== EXERCISE REQUIREMENTS ==
Present the data once more in exactly its original form.

== DATASET SECTION ==
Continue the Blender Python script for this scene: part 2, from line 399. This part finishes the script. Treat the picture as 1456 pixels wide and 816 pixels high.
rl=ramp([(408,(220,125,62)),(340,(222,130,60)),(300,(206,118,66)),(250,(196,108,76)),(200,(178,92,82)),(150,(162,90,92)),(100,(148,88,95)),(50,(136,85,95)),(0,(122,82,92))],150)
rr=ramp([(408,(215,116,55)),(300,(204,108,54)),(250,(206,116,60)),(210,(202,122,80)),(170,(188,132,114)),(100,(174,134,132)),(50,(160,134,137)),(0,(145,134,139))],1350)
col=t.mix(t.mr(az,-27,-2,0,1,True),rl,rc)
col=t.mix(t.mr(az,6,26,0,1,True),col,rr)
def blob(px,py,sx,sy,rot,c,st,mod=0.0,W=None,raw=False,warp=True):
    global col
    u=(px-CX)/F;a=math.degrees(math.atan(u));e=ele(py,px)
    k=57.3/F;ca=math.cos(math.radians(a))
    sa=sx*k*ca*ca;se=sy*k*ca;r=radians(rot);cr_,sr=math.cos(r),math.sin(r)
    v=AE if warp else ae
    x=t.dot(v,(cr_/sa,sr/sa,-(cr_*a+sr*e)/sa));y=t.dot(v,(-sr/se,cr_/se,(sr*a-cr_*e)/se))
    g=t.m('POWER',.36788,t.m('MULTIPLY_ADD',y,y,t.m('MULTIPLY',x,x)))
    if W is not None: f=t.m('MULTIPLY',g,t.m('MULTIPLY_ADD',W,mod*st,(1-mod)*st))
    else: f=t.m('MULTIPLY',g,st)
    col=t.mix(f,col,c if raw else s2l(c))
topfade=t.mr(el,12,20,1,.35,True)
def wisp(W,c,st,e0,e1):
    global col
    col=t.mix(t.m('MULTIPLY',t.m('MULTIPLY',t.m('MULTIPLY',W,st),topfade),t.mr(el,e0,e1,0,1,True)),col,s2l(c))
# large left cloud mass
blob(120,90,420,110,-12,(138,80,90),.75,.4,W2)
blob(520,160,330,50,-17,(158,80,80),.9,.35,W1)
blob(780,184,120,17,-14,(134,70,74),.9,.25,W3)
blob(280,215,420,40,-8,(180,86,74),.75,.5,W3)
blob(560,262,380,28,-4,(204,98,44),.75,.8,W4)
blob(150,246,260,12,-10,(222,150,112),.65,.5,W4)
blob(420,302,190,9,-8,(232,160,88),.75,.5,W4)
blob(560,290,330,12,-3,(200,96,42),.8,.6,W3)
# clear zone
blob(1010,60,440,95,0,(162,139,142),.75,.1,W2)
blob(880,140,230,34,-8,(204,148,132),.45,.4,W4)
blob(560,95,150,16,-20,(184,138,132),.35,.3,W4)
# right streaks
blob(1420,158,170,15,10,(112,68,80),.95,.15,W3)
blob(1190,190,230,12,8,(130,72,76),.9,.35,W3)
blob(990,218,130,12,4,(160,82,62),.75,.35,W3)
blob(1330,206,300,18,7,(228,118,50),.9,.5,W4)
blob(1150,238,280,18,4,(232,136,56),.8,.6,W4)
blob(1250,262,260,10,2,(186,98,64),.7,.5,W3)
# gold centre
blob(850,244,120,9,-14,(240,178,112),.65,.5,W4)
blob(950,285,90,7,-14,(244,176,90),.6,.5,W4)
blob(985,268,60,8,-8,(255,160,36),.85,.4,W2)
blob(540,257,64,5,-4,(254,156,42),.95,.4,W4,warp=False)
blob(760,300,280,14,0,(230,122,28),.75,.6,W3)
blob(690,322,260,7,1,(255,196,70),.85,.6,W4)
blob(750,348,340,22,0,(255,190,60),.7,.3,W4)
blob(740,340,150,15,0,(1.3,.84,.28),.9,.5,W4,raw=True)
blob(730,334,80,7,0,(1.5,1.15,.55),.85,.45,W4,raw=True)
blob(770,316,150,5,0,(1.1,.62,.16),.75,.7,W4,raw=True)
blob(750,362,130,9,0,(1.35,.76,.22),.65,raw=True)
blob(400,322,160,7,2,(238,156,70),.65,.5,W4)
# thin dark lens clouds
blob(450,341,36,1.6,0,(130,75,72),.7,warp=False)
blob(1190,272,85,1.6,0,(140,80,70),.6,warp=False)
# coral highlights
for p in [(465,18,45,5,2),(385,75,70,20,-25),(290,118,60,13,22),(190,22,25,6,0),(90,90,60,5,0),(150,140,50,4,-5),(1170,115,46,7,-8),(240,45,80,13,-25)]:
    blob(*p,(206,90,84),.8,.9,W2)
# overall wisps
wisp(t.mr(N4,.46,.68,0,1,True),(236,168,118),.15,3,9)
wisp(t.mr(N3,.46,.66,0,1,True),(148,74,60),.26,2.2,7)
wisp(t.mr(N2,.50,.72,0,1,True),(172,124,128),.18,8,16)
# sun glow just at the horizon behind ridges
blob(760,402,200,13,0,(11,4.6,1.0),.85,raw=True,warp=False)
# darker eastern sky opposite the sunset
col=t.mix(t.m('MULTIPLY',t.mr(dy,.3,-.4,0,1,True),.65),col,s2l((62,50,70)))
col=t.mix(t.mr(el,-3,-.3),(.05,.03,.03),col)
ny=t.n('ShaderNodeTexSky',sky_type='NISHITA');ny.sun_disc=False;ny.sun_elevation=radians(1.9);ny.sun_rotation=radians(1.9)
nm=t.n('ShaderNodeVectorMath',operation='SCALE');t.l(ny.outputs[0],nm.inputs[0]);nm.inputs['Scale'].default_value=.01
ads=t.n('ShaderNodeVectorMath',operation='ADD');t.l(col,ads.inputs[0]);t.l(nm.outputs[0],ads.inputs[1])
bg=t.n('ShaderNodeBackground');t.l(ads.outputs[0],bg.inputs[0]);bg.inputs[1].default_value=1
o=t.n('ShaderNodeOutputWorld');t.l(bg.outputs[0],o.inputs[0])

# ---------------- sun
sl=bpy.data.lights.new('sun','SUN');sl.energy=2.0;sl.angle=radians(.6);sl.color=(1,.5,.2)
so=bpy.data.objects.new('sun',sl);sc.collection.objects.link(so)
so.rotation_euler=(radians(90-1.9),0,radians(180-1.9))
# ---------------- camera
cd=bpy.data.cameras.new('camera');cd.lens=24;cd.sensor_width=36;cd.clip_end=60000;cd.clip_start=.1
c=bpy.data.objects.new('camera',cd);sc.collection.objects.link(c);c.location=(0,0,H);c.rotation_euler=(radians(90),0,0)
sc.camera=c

== FULL RESPONSE ==
Continue the Blender Python script for this scene: part 2, from line 399. This part finishes the script. Treat the picture as 1456 pixels wide and 816 pixels high.
rl=ramp([(408,(220,125,62)),(340,(222,130,60)),(300,(206,118,66)),(250,(196,108,76)),(200,(178,92,82)),(150,(162,90,92)),(100,(148,88,95)),(50,(136,85,95)),(0,(122,82,92))],150)
rr=ramp([(408,(215,116,55)),(300,(204,108,54)),(250,(206,116,60)),(210,(202,122,80)),(170,(188,132,114)),(100,(174,134,132)),(50,(160,134,137)),(0,(145,134,139))],1350)
col=t.mix(t.mr(az,-27,-2,0,1,True),rl,rc)
col=t.mix(t.mr(az,6,26,0,1,True),col,rr)
def blob(px,py,sx,sy,rot,c,st,mod=0.0,W=None,raw=False,warp=True):
    global col
    u=(px-CX)/F;a=math.degrees(math.atan(u));e=ele(py,px)
    k=57.3/F;ca=math.cos(math.radians(a))
    sa=sx*k*ca*ca;se=sy*k*ca;r=radians(rot);cr_,sr=math.cos(r),math.sin(r)
    v=AE if warp else ae
    x=t.dot(v,(cr_/sa,sr/sa,-(cr_*a+sr*e)/sa));y=t.dot(v,(-sr/se,cr_/se,(sr*a-cr_*e)/se))
    g=t.m('POWER',.36788,t.m('MULTIPLY_ADD',y,y,t.m('MULTIPLY',x,x)))
    if W is not None: f=t.m('MULTIPLY',g,t.m('MULTIPLY_ADD',W,mod*st,(1-mod)*st))
    else: f=t.m('MULTIPLY',g,st)
    col=t.mix(f,col,c if raw else s2l(c))
topfade=t.mr(el,12,20,1,.35,True)
def wisp(W,c,st,e0,e1):
    global col
    col=t.mix(t.m('MULTIPLY',t.m('MULTIPLY',t.m('MULTIPLY',W,st),topfade),t.mr(el,e0,e1,0,1,True)),col,s2l(c))
# large left cloud mass
blob(120,90,420,110,-12,(138,80,90),.75,.4,W2)
blob(520,160,330,50,-17,(158,80,80),.9,.35,W1)
blob(780,184,120,17,-14,(134,70,74),.9,.25,W3)
blob(280,215,420,40,-8,(180,86,74),.75,.5,W3)
blob(560,262,380,28,-4,(204,98,44),.75,.8,W4)
blob(150,246,260,12,-10,(222,150,112),.65,.5,W4)
blob(420,302,190,9,-8,(232,160,88),.75,.5,W4)
blob(560,290,330,12,-3,(200,96,42),.8,.6,W3)
# clear zone
blob(1010,60,440,95,0,(162,139,142),.75,.1,W2)
blob(880,140,230,34,-8,(204,148,132),.45,.4,W4)
blob(560,95,150,16,-20,(184,138,132),.35,.3,W4)
# right streaks
blob(1420,158,170,15,10,(112,68,80),.95,.15,W3)
blob(1190,190,230,12,8,(130,72,76),.9,.35,W3)
blob(990,218,130,12,4,(160,82,62),.75,.35,W3)
blob(1330,206,300,18,7,(228,118,50),.9,.5,W4)
blob(1150,238,280,18,4,(232,136,56),.8,.6,W4)
blob(1250,262,260,10,2,(186,98,64),.7,.5,W3)
# gold centre
blob(850,244,120,9,-14,(240,178,112),.65,.5,W4)
blob(950,285,90,7,-14,(244,176,90),.6,.5,W4)
blob(985,268,60,8,-8,(255,160,36),.85,.4,W2)
blob(540,257,64,5,-4,(254,156,42),.95,.4,W4,warp=False)
blob(760,300,280,14,0,(230,122,28),.75,.6,W3)
blob(690,322,260,7,1,(255,196,70),.85,.6,W4)
blob(750,348,340,22,0,(255,190,60),.7,.3,W4)
blob(740,340,150,15,0,(1.3,.84,.28),.9,.5,W4,raw=True)
blob(730,334,80,7,0,(1.5,1.15,.55),.85,.45,W4,raw=True)
blob(770,316,150,5,0,(1.1,.62,.16),.75,.7,W4,raw=True)
blob(750,362,130,9,0,(1.35,.76,.22),.65,raw=True)
blob(400,322,160,7,2,(238,156,70),.65,.5,W4)
# thin dark lens clouds
blob(450,341,36,1.6,0,(130,75,72),.7,warp=False)
blob(1190,272,85,1.6,0,(140,80,70),.6,warp=False)
# coral highlights
for p in [(465,18,45,5,2),(385,75,70,20,-25),(290,118,60,13,22),(190,22,25,6,0),(90,90,60,5,0),(150,140,50,4,-5),(1170,115,46,7,-8),(240,45,80,13,-25)]:
    blob(*p,(206,90,84),.8,.9,W2)
# overall wisps
wisp(t.mr(N4,.46,.68,0,1,True),(236,168,118),.15,3,9)
wisp(t.mr(N3,.46,.66,0,1,True),(148,74,60),.26,2.2,7)
wisp(t.mr(N2,.50,.72,0,1,True),(172,124,128),.18,8,16)
# sun glow just at the horizon behind ridges
blob(760,402,200,13,0,(11,4.6,1.0),.85,raw=True,warp=False)
# darker eastern sky opposite the sunset
col=t.mix(t.m('MULTIPLY',t.mr(dy,.3,-.4,0,1,True),.65),col,s2l((62,50,70)))
col=t.mix(t.mr(el,-3,-.3),(.05,.03,.03),col)
ny=t.n('ShaderNodeTexSky',sky_type='NISHITA');ny.sun_disc=False;ny.sun_elevation=radians(1.9);ny.sun_rotation=radians(1.9)
nm=t.n('ShaderNodeVectorMath',operation='SCALE');t.l(ny.outputs[0],nm.inputs[0]);nm.inputs['Scale'].default_value=.01
ads=t.n('ShaderNodeVectorMath',operation='ADD');t.l(col,ads.inputs[0]);t.l(nm.outputs[0],ads.inputs[1])
bg=t.n('ShaderNodeBackground');t.l(ads.outputs[0],bg.inputs[0]);bg.inputs[1].default_value=1
o=t.n('ShaderNodeOutputWorld');t.l(bg.outputs[0],o.inputs[0])

# ---------------- sun
sl=bpy.data.lights.new('sun','SUN');sl.energy=2.0;sl.angle=radians(.6);sl.color=(1,.5,.2)
so=bpy.data.objects.new('sun',sl);sc.collection.objects.link(so)
so.rotation_euler=(radians(90-1.9),0,radians(180-1.9))
# ---------------- camera
cd=bpy.data.cameras.new('camera');cd.lens=24;cd.sensor_width=36;cd.clip_end=60000;cd.clip_start=.1
c=bpy.data.objects.new('camera',cd);sc.collection.objects.link(c);c.location=(0,0,H);c.rotation_euler=(radians(90),0,0)
sc.camera=c